Esto es no ficción con algunas exageraciones propias de quien escribe.

Ah, en cuanto a la repetición: concretamente repetí primer año que repetí en el año 2000, pero las 4 que me llevé las rendí en el 2001, ¿en qué año repetí?

No leí Ciencias Morales.
Gracias por leer, muchachos.

derian dijo...

Gran cuento, Zariello, lo leí en el entretiempo de Central - Belgrano. En la sintaxis, no sé por qué, pero veo cierto resabios cortazarianos, en el fraseo sobre todo.

Vamo canalla ehh

David dijo...

Ya me había expresado acerca de F.A en los comentarios del post anterior. Hacés una descripción fiel del muñeco, "Esto es no ficción con algunas exageraciones propias de quien escribe" tal cual, diría incluso que no hay tantas exageraciones mas allá de algunas metáforas.

Me acuerdo del bicicletero colgante, un bonito gesto de Arroyo.

Qué bueno que haya gente de central!!! pensé que era el único por éstos lados.

Saludos.

Martín Zariello dijo...

Derian: quizás te recordó a La escuela de noche.
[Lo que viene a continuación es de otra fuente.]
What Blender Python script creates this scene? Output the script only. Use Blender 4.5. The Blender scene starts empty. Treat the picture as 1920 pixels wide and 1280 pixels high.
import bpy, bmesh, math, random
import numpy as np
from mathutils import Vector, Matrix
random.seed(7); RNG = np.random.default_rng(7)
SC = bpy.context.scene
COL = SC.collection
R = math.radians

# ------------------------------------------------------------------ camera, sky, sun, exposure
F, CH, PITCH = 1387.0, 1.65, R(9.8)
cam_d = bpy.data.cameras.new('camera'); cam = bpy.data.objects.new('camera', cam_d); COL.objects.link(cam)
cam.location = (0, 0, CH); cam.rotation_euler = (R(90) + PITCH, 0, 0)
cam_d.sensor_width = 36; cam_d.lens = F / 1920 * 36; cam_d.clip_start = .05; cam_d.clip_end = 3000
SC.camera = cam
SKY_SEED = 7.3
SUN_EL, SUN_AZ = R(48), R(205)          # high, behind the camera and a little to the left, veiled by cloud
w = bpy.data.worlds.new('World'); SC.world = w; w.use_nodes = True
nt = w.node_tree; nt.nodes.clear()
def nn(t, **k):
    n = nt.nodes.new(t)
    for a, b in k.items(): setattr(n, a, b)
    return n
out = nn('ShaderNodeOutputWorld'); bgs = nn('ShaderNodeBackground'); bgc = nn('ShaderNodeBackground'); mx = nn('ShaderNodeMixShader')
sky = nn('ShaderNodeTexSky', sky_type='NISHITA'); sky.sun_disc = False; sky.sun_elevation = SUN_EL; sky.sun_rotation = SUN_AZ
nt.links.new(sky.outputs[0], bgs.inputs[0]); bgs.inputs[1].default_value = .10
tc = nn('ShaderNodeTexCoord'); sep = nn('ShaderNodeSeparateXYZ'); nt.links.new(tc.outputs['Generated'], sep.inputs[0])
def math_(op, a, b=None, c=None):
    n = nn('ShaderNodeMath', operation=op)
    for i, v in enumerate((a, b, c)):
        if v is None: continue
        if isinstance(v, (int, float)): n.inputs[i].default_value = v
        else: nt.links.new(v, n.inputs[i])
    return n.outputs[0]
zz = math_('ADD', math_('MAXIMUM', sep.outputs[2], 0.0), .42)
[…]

Dos hinchas de Central en un mismo post, esto sólo sucede en Ilcorvino.

Cine Braille dijo...

¿Lo de "hippie" fue algo así, no?
http://www.youtube.com/watch?v=YwsaRM5IFhE

Lisandro Capdevila dijo...

Si que era malo, sólo se dosificaba al parecer. Ah, soy el tercer canaya del post entonces.

Laura dijo...

Deberías haber ido al turno tarde, ese era el lugar permitido para los hippies y ¡hasta logramos armar el centro de estudiantes!